Joseph McKerns Research Grants provide funding of up to $1,250 per person for media history research projects while recognizing and rewarding the winners.

2020 winners are:

  • Mark Bernhardt, Jackson State
  • George Daniels, University of Alabama
  • Elisabeth Fondren, St. John's University
  • Rob Wells, University of Arkansas
    Research Paper Awards

    Maurine Beasley Award For the Outstanding Paper on a Women’s History Topic
    Tracy Lucht,
    Iowa State,
    "Amelia Bloomer, The Lily, and Early Feminist Discourse in the U.S."

    Honorable Mentions: Autumn Lorimer Linford, University of North Carolina at Chapel Hill, and Brian Carroll, Berry College.

    J. William Snorgrass Memorial Award for the Outstanding Paper on a Minorities Topic (tie)

    Jon Bekken, Albright College, "Relations of Production at The Chicago Defender: Union-Busting, Contingent Labor & Consolidation in the Black Press."

    Thomas Terry, Utah State University, "Its Racist Plunder: Opposing Agendas and Representations of the Elections of 1898 and 2008 through White and Black Press Political Cartoonist."

    Jean Palmegiano Award for Outstanding International/Transnational Journalism Research

    Brendon Floyd, University of Missouri, “From Nationalism to Imperialism: Musgrave, Burk, and the Irish Rebellion of 1798."

    Wally Eberhard Award for Best Paper on Media and War (tie)

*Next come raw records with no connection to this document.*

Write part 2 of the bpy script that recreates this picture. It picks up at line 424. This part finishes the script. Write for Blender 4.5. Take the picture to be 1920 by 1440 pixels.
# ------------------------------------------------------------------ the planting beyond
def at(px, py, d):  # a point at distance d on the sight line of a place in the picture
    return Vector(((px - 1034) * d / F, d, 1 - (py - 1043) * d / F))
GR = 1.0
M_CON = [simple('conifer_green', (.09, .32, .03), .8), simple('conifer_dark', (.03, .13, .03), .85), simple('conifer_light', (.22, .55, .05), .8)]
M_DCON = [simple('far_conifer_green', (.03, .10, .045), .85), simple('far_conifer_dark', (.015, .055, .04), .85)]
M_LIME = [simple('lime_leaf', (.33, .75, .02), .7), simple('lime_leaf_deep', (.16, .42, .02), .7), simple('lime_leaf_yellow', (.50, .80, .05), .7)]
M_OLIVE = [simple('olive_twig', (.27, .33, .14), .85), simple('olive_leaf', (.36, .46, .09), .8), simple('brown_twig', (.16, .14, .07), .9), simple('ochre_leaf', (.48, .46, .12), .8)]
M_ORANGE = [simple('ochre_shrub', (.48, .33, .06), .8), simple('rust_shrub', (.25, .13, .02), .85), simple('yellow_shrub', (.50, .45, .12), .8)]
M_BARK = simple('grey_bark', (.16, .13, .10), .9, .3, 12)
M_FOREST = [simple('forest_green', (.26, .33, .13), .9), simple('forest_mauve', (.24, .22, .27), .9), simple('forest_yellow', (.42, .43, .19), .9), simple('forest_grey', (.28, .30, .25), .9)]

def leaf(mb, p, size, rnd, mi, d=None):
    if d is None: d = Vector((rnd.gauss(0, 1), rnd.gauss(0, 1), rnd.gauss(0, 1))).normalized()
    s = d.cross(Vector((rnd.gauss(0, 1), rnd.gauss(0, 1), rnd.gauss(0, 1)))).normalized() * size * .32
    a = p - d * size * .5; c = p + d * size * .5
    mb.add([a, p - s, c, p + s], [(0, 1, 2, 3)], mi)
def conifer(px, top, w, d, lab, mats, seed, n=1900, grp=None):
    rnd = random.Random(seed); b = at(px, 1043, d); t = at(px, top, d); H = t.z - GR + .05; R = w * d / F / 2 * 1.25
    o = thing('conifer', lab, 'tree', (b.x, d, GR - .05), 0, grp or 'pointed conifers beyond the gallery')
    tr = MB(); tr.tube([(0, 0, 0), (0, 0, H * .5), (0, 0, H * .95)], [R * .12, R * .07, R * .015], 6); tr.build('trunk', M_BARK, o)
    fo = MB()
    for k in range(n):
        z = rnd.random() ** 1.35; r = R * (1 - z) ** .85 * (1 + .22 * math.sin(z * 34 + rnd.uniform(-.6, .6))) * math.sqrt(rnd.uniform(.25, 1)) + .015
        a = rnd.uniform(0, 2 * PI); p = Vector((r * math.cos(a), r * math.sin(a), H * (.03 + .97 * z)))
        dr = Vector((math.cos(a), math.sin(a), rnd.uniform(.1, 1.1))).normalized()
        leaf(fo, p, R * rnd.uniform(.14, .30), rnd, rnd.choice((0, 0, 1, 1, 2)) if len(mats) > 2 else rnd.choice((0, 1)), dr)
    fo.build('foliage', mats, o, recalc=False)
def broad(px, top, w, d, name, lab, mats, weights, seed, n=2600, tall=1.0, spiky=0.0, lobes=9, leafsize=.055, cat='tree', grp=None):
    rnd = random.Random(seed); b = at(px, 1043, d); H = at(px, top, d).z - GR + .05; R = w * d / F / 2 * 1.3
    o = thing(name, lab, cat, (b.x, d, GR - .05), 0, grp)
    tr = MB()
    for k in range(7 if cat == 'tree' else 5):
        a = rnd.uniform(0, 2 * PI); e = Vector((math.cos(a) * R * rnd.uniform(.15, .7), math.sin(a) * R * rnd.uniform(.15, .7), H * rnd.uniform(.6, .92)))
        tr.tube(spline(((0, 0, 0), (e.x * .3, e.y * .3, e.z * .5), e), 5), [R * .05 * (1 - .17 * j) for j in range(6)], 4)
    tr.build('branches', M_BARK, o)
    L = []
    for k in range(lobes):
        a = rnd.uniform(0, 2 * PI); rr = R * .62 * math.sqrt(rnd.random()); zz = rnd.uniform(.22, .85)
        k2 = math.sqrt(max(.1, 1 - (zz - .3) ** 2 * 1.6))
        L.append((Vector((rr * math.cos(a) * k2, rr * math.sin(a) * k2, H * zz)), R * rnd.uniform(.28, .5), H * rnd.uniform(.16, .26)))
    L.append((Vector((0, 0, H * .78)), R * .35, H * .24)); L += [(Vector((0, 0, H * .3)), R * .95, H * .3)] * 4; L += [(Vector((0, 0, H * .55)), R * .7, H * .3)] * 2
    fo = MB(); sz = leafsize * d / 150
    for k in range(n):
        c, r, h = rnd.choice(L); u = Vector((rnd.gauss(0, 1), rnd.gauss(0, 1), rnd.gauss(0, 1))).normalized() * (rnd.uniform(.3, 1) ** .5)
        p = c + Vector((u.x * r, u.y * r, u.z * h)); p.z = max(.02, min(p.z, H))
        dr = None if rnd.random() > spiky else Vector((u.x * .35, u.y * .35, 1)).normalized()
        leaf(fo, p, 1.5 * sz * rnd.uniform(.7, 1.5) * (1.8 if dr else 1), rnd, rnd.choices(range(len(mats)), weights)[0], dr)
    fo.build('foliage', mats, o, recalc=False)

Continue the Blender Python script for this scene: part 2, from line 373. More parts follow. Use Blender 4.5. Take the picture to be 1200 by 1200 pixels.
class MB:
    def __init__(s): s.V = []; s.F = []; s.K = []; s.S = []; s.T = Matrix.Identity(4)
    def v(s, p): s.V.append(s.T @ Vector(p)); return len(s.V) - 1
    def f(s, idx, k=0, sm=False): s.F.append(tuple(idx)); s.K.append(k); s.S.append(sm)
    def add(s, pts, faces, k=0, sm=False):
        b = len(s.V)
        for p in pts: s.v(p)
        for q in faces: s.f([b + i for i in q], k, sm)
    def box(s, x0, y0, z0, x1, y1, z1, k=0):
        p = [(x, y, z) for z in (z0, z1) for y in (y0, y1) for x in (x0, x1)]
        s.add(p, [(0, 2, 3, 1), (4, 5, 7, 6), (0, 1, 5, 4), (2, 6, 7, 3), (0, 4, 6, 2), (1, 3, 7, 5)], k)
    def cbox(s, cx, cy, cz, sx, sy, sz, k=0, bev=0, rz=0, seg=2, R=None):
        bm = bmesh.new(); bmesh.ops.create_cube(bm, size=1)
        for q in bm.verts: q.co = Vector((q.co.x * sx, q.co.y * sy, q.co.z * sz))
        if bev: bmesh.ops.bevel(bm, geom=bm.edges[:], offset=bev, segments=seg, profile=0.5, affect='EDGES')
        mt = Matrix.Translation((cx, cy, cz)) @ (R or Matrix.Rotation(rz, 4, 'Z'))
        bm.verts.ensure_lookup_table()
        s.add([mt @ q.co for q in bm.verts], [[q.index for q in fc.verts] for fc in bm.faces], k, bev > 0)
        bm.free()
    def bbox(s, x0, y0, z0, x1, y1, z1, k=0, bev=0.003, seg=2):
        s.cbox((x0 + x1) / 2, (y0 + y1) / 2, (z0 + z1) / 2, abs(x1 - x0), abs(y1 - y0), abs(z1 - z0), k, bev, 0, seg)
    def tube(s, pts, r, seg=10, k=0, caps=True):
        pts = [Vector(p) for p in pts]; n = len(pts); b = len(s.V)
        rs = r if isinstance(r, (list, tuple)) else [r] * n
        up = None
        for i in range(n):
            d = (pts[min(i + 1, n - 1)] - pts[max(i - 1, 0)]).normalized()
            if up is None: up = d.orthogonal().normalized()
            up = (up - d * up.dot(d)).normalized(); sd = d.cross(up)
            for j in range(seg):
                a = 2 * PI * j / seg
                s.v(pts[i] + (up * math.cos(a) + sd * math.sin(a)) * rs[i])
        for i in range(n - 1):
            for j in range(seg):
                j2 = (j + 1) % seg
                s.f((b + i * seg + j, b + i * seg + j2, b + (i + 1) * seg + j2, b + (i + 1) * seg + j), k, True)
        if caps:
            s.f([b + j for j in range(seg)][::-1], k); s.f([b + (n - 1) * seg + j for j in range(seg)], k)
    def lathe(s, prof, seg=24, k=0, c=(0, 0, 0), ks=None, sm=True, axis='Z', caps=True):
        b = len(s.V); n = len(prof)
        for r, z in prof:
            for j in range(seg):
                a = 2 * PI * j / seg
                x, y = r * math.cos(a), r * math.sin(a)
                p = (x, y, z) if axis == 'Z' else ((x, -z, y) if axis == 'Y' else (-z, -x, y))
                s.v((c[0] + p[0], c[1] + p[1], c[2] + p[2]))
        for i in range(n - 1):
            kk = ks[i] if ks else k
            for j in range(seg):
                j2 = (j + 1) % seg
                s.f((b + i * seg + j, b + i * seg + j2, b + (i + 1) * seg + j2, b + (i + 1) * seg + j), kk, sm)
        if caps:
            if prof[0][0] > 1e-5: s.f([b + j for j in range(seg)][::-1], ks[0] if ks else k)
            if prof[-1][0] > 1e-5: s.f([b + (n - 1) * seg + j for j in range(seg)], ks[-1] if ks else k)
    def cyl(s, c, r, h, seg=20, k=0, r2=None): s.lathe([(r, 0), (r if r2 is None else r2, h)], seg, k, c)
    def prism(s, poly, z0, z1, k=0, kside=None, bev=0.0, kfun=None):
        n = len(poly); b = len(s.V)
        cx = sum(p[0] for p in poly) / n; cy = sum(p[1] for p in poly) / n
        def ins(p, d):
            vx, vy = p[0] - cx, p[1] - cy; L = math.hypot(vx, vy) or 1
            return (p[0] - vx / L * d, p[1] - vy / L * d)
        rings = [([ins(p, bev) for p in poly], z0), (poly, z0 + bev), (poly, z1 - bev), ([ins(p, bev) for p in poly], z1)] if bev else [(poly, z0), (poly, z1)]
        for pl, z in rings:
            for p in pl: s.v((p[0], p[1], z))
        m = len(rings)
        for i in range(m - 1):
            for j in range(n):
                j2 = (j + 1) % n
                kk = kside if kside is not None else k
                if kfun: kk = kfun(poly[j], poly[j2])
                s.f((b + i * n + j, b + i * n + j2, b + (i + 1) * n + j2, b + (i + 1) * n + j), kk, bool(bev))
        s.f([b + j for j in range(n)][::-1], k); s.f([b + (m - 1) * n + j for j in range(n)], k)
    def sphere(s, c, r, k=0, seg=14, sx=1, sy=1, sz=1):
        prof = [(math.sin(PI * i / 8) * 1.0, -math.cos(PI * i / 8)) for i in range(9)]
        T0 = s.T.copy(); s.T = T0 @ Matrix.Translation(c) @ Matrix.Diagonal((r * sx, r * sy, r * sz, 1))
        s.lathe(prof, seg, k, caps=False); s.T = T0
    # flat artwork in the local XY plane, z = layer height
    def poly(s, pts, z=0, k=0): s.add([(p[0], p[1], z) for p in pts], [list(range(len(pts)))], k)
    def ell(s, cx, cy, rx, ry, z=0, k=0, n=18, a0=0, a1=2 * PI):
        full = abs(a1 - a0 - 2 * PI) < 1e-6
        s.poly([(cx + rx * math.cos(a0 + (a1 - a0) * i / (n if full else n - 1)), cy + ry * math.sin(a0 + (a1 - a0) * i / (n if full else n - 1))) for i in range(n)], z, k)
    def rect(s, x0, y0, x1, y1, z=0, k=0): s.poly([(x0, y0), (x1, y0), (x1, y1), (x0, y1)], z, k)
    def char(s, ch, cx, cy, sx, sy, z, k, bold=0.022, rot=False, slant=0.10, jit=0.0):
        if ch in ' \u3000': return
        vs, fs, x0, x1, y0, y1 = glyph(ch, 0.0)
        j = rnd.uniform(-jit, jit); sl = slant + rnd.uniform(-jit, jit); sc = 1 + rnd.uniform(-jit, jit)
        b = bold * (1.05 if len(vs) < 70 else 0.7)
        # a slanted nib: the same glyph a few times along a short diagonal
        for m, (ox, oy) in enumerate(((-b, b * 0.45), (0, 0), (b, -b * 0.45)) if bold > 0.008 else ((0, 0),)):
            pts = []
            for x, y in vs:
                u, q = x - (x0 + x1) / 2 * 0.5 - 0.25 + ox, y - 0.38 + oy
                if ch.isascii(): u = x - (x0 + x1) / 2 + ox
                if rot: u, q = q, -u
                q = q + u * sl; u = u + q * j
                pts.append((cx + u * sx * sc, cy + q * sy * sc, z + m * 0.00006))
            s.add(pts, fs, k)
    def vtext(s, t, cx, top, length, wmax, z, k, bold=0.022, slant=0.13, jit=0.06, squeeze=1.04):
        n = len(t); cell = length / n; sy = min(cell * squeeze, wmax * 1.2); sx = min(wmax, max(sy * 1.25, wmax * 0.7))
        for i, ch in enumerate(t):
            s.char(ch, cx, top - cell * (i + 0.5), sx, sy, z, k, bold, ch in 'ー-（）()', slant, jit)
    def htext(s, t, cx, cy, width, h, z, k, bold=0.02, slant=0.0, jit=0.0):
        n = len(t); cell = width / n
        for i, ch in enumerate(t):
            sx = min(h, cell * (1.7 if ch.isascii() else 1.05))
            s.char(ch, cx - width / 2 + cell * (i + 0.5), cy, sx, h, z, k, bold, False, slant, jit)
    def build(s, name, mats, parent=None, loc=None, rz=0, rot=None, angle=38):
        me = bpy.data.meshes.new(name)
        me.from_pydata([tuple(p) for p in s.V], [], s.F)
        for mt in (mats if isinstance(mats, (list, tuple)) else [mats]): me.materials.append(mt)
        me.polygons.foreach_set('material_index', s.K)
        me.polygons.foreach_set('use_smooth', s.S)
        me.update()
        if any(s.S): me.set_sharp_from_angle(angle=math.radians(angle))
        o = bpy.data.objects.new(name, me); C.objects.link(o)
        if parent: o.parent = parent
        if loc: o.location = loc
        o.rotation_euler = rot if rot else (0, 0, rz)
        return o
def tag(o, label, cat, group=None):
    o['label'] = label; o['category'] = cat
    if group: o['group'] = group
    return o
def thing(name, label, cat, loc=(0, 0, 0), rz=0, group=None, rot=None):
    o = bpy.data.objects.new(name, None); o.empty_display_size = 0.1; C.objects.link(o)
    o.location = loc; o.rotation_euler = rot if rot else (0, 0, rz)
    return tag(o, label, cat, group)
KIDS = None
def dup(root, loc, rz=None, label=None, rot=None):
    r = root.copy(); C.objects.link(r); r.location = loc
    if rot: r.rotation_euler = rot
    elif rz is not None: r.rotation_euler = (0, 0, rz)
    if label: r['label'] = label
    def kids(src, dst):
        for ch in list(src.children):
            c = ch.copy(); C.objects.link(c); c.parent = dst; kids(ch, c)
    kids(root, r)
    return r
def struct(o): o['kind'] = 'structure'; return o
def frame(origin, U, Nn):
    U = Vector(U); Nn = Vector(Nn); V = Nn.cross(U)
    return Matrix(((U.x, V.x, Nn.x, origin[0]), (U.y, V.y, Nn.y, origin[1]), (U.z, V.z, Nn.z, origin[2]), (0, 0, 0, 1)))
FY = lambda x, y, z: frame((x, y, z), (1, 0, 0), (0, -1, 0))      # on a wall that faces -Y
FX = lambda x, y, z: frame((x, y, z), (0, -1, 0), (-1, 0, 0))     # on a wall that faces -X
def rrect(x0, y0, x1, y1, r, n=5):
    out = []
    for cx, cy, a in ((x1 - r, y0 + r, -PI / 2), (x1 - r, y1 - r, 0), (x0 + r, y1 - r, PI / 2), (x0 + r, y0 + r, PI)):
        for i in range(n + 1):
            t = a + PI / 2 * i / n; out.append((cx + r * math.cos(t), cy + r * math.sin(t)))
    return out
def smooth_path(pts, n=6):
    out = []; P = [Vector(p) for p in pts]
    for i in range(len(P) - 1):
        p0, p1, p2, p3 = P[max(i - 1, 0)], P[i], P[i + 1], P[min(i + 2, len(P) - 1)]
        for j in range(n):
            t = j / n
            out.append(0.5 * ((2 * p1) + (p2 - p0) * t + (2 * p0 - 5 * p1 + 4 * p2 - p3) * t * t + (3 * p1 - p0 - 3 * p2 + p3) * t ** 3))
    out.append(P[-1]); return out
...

    Thomas Mascaro, Bowling Green State University, "A Journalist’s Guernica: With 'East Pakistan, 1971,' NBC’s Robert Rogers Introduces Rhonda Schwartz to Documentary Method in a Haunting Critique of U.S. Policy in the Pakistani Civil War."

    Michael S. Sweeney, Ohio University, "The 'Exactest' Color and Situation: James Cassidy’s Two Radio Voices in World War I."

    Robert Lance Memorial Award for Top Grad Student Paper

    Autumn Lorimer Linford, University of North Carolina at Chapel Hill, “'They’ll Never Make Newspaper Men': Early Gendering in Journalism, 1884-1889."

    Honorable Mention: Patrick Walters, Temple University and Kutztown University.

    Wm. David Sloan Award for Top Faculty Paper

    Tracy Lucht, Iowa State University, "Amelia Bloomer, The Lily, and Early Feminist Discourse in the U.S."

    Honorable Mentions: Thomas Mascaro, Bowling Green State University, and Michael S. Sweeney, Ohio University.